Server Load Balancing Features

1. Service Consistency: Load balancers provide service consistency by reading information within client requests, rewriting headers, and sending requests to appropriate servers. These servers maintain client information. In HTTP communication, load balancers effectively provide service consistency, although the method is not very secure. If the message is encrypted, the load balancer cannot read the hidden information.
2. Failover: If a node in the service cluster fails to process a request, the request is forwarded to another node. Once the request is successfully sent to another node, the request information on the original node automatically disappears.
3. Statistical Measurement: Since all client requests pass through the load balancer, it has statistical measurement capabilities. This allows the load balancer to accurately count various traffic flows and the number of times each project is executed, enabling the network to adjust system performance accordingly.

Choosing Load Balancing

In fact, software and hardware load balancing are not mutually exclusive; they each have their strengths and are suited to different scenarios.

For system environments, since the load balancer itself does not process data, the performance bottleneck is more about the backend servers.

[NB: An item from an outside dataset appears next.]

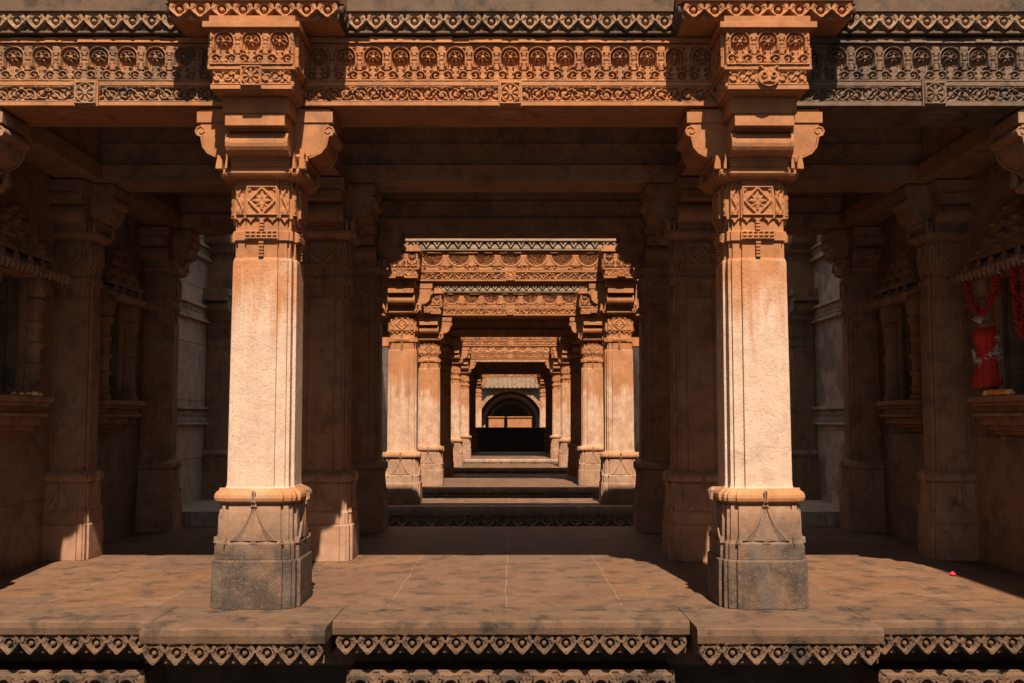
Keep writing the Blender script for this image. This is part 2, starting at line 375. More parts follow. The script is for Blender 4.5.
def make_pillar(name, shaft, foot, carved, hi=1, block=None, torus=None):
    root = empty(name, (0, 0, 0))
    rloft([(0, .237), (.05, .238), (.244, .236), (.253, .231)]).build('plinth', foot, root, .004)
    ped = rloft([(.253, .226), (.336, .225), (.346, .216), (.356, .213), (.50, .210), (.532, .207), (.545, .198)]).build('pedestal', foot, root, .003)
    # ogee leaf on each face
    lf = MB()
    for q in range(4):
        ca, sa = math.cos(q*PI/2), math.sin(q*PI/2); rows = []
        N = 22
        for i in range(N+1):
            t = i/N; z = .352+t*.262; wd = .118*(1-t)**2.3+.006+.006*max(0, 1-abs(t-.95)/.05)
            base = .210-.004*t if z < .538 else .229
            if .53 < z < .548: base = .217
            rr = [(-wd, base-.004), (-wd, base+.014), (-wd+min(.008, wd*.5), base+.016), (-wd*.55, base+.007), (0, base+.020), (wd*.55, base+.007), (wd-min(.008, wd*.5), base+.016), (wd, base+.014), (wd, base-.004)]
            rows.append([(x*ca+y*sa, x*sa-y*ca, z) for x, y in rr])
        n = len(rows[0]); vs = [p for r in rows for p in r]; fs = []
        for i in range(N):
            for j in range(n-1): fs.append((i*n+j, i*n+j+1, (i+1)*n+j+1, (i+1)*n+j))
        fs.append(tuple(reversed(range(n)))); fs.append(tuple(N*n+j for j in range(n)))
        lf.add(vs, fs)
        # small cusps on the ledge
        for cx, hw, hh in ((0, .022, .020), (-.146, .012, .022), (.146, .012, .022)):
            pr = [(cx-hw, .334), (cx+hw, .334), (cx+hw*.5, .350), (cx, .334+hh+.012), (cx-hw*.5, .350)]
            lf.prism(pr, lambda a, b, t: (a*ca+t*sa, a*sa-t*ca, b), .2275, .205)
    lf.build('leaf_carving', foot, ped)
    rloft([(.545, .208), (.550, .219), (.558, .228), (.574, .2325), (.590, .230), (.602, .222), (.612, .208), (.622, .19)]).build('torus_moulding', torus or foot, root, .003)
    rloft([(.620, .188), (.632, .183), (.66, .181), (1.845, .176), (1.862, .172)], *SH).build('shaft', shaft, root, .003)
    neck_m = rloft([(1.862, .166), (1.955, .166), (1.957, .180), (2.008, .180), (2.012, .168), (2.072, .167), (2.078, .179), (2.262, .179), (2.268, .172), (2.285, .172)], *SH); cv = neck_m
    for q in range(4):
        ca, sa = math.cos(q*PI/2), math.sin(q*PI/2); F = lambda a, b, t: (a*ca+t*sa, a*sa-t*ca, b)
        # scalloped teeth under the upper panel
        for x0, x1, yy in ((-.088, .088, .182), (-.146, -.098, .167), (.098, .146, .167)):
            n = 3 if x1-x0 > .1 else 1
            for i in range(n):
                a0 = x0+(x1-x0)*i/n; a1 = x0+(x1-x0)*(i+1)/n; c = (a0+a1)/2
                cv.prism([(a0+.002, 2.080), (c-.008, 2.064), (c, 2.050), (c+.008, 2.064), (a1-.002, 2.080)], F, yy, yy-.02)
        # hanging bead strings
        for z0, z1 in ((1.865, 1.95), (2.012, 2.075)):
            z = z0
            while z < z1-.012:
                cv.prism([(-.013, z), (.013, z), (.013, z+.012), (-.013, z+.012)], F, .186, .16); z += .018
    neck = neck_m.build('necking', carved, root, .0015)
    if hi:
        cell = .0032 if hi == 2 else .005
        def ring(nm, fn, W, H, y, z, xo=0, d=.014):
            for q in range(4):
                if hi == 1 and q == 2: continue
                ca, sa = math.cos(q*PI/2), math.sin(q*PI/2)
                relief(nm, W, H, fn, carved, neck, cell, (xo*ca+y*sa, xo*sa-y*ca, z), q*PI/2, d, back=.003)
        ring('diamond_carving', p_diamond, .172, .165, .1795, 2.088)
        ring('pierced_band', p_holes, .176, .044, .1805, 1.960, d=.010)
        for xo in (-.122, .122): ring('sprig_carving', p_sprig, .046, .15, .1650, 2.092, xo)
    # capital
    ab = MB(); ab.loft([redent(a, z, .7, .07) for z, a in [(2.282, .175), (2.290, .205), (2.300, .228), (2.312, .236), (2.332, .236), (2.338, .226)]])
    ab.loft([redent(a, z, .72, .06) for z, a in [(2.336, .216), (2.352, .203), (2.372, .200), (2.395, .214), (2.412, .222), (2.420, .215), (2.45, .18), (2.69, .17)]])
    for sx in (-1, 1):   # horned corner leaves
        for sy in (-1, 1):
            for (u0, u1, y0) in ((.172, .188, .236), (.206, .238, .232)):
                pr = [(u0, 2.335), (u1+.004, 2.335), (u1+.002, 2.36), (u1-.004, 2.395), (u1-.002, 2.425), ((u0+u1)/2, 2.412), (u0+.002, 2.38)]
                ab.prism(pr, lambda a, b, t: (sx*a, sy*t, b), y0, y0-.05)
    cap = ab.build('capital', carved, root, .0025)
    for q in range(4):
        front = q % 2 == 0; ca, sa = math.cos(q*PI/2), math.sin(q*PI/2); m = MB()
        pr = arm_profile_front() if front else arm_profile_side(); hw = .157 if front else .150
        F = lambda a, b, t: (t*ca+a*sa, t*sa-a*ca, b)
        m.prism(pr, F, -hw, hw)
        if front:
            m.prism([(.1, 2.604), (.352, 2.604), (.352, 2.688), (.1, 2.688)], F, -.176, .176)
            for sg in (-1, 1):   # rolled end rims
                ring = [(.262+.066*math.cos(t), 2.458+.066*math.sin(t)) for t in np.linspace(0, 2*PI, 18, endpoint=False)]
                m.prism(ring, F, *sorted((sg*.166, sg*.145)))
        else:
            # raised border following the volute, both faces
            pts = [(.245, 2.415), (.275, 2.425), (.31, 2.442), (.336, 2.475), (.345, 2.515), (.35, 2.545)]
            pts += [(.350+r*math.cos(t), 2.565+r*math.sin(t)) for t, r in ((-1.6, .030), (-.8, .030), (0, .030), (.8, .028), (1.6, .026), (2.4, .022), (3.3, .018), (4.2, .014), (5.2, .010), (6.3, .006))]
            for t0 in (-.151, .151): m.tube([F(a, b, t0) for a, b in pts], .0055, 6)
            m.prism([(.1, 2.612), (.372, 2.612), (.372, 2.672), (.1, 2.672)], F, -.158, .158)
        m.build('bracket_arm', carved, cap, .002)
    if block:
        ib = MB().box(-.195, .195, -.435, 0, 2.690, 2.705)
        ib.box(-.212, .212, -.452, .0, 2.700, 2.722).box(-.203, .203, -.437, 0, 2.72, 2.805).box(-.228, .228, -.458, 0, 2.803, 2.826)
        ib.box(-.220, .220, -.430, 0, 2.826, 3.008).box(-.232, .232, -.462, 0, 3.006, 3.02).box(-.252, .252, -.485, 0, 3.018, 3.05).box(-.225, .225, -.46, 0, 3.05, 3.09)
        b = ib.build('impost_block', carved, root, .002)
        c = .0026 if hi == 2 else .006
        relief('niche_carving', .436, .182, lambda X, Z, W, H: p_niche(X, Z, W, H, .145), carved, b, c, (0, -.432, 2.825), 0, .036)
        for sx in (-1, 1):
            relief('niche_carving', .40, .182, lambda X, Z, W, H: p_niche(X, Z, W, H, .134), carved, b, c, (sx*.214, -.222, 2.825), sx*PI/2, .026)
            relief('scroll_carving', .15, .082, lambda X, Z, W, H: p_scroll(X, Z, W, H, .10), carved, b, c, (sx*.127, -.437, 2.722), 0, .018)
            relief('scroll_carving', .40, .082, p_scroll, carved, b, c, (sx*.203, -.225, 2.722), sx*PI/2, .016)
        if block == 'mask': relief('lion_mask_carving', .13, .112, p_mask, carved, b, c, (0, -.446, 2.708), 0, .034)
        else:
            MB().box(-.055, .055, -.456, -.43, 2.706, 2.826).build('flower_panel', carved, b)
            relief('flower_carving', .108, .108, p_flower, carved, b, c, (0, -.456, 2.712), 0, .018)
    return root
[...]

Typically, software load balancers are sufficient and can seamlessly integrate with our system platform.

Hardware load balancing is more suitable for scenarios with a large number of backend servers and data processing and distribution, such as environments with tens of thousands of data concurrency per second (e.g., hotels, internet cafes, large enterprises with multiple users). In such cases, a suitable hardware load balancing device is necessary.

Load Balancing Deployment Methods

There are three deployment methods for load balancing: routing mode, bridging mode, and direct service return mode. About 60% of users adopt routing mode due to its flexibility; about 30% use direct service return mode, which is suitable for high-throughput, content distribution network applications.

Routing Mode (Recommended)

In routing mode, the gateway of the server must be set to the LAN address of the load balancer, which is different from the WAN address. Therefore, all return traffic also passes through the load balancer. This method has minimal network changes and can balance any downstream traffic.

Bridging Mode

Bridging mode is simple to configure and does not change the existing network. The WAN and LAN ports of the load balancer are connected to the upstream device and downstream servers, respectively. The LAN port does not need an IP address (the WAN and LAN ports are bridged), and all servers and the load balancer are on the same logical network. Due to its poor fault tolerance and lack of network flexibility, and sensitivity to broadcast storms and other spanning tree protocol loop-related errors, this architecture is generally not recommended.

Direct Service Return Mode

In this mode, the LAN port of the load balancer is not used. The WAN port is on the same network as the servers. Internet clients access the virtual IP (VIP) of the load balancer, which corresponds to the WAN port of the load balancer. The load balancer distributes traffic to servers based on policies, and the servers directly respond to client requests. Therefore, for the client, the IP responding to them is not the load balancer’s VIP but the server’s own IP address. This means the return traffic does not pass through the load balancer. This method is suitable for services with high traffic and bandwidth requirements.

Nowadays, standalone load balancers are rare. Most manufacturers integrate load balancing functions with other features into a single routing server device. This not only reduces the cost of multiple devices but also effectively improves operational difficulty.